Post Thanksgiving
Yesterday was the first day I didn't touch my novel since the start of November. Felt weird not to go to the laptop, open the file, check for spelling errors, load the wordcount into the spreadsheet, the whole routine. Not that I didn't go to the laptop at all, a comment spammer on a Comcast cable modem in Maryland was hitting the site several times a second for the last day and a half. Mr. Spammer vastly inflated our log files so we got "quota exceeded" errors and I hope Comcast shuts down his account.
But we did go out into the post-Thanksgiving shopping frenzy, which had died down nicely by the afternoon unless you wanted to go to Trader Joe's. They just opened in a part of town that already got horribly trafficated at rush hour. Borders was just fine. Read Stitch and Bitch Nation because my copy hasn't arrived yet, and decided to make the Hurry Up Spring Armwarmers. This is because it's a chance to try Noro Kureyon and because my office is terminally cold in winter, autumn, and spring.
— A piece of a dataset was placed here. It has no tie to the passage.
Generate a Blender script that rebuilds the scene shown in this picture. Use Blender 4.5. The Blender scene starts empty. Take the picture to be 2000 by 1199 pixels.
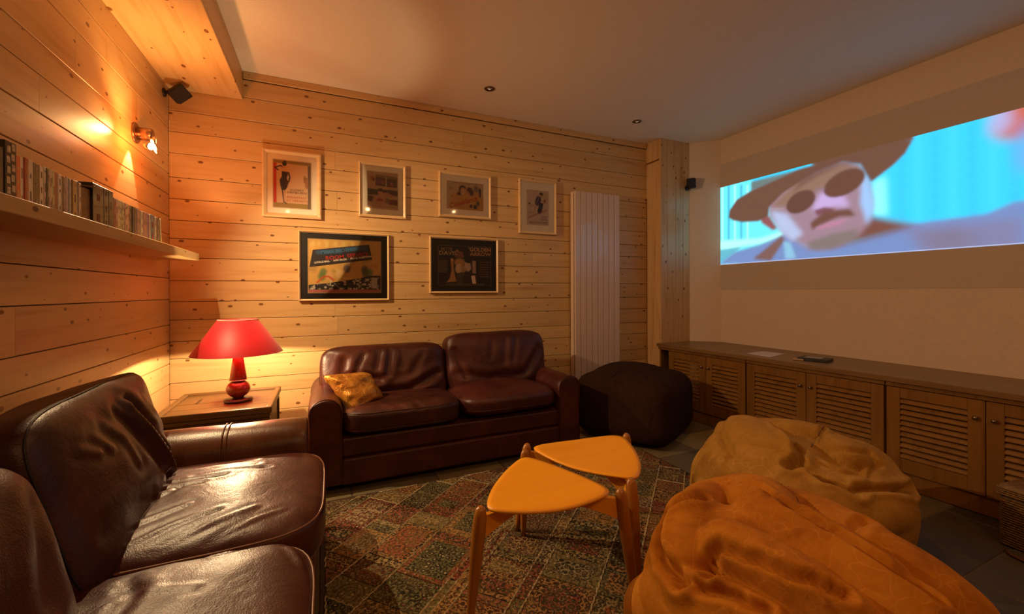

The chart corrections are here.
Thanksgiving was wonderful! A quiet, lazy day with best friends and way too much food.
Picked up Natalie Goldberg's Thunder and Lightening as a reward for getting my novel validated and winning NaNoWriMo 2004. Writing down the bones was the first writing book I ever got, and I still go back to it when I'm stuck. Lightening is more of the same unstructured advice, but it has more focus on the actual production of something finished, instead of getting you into writing practice. She says you should do two years of writing practice before attempting something finished. My novel draft feels more finished than anything else I've done, probably because it's longer. I'm pleased with it, but right now we need a little time apart before I go in red pen blazing.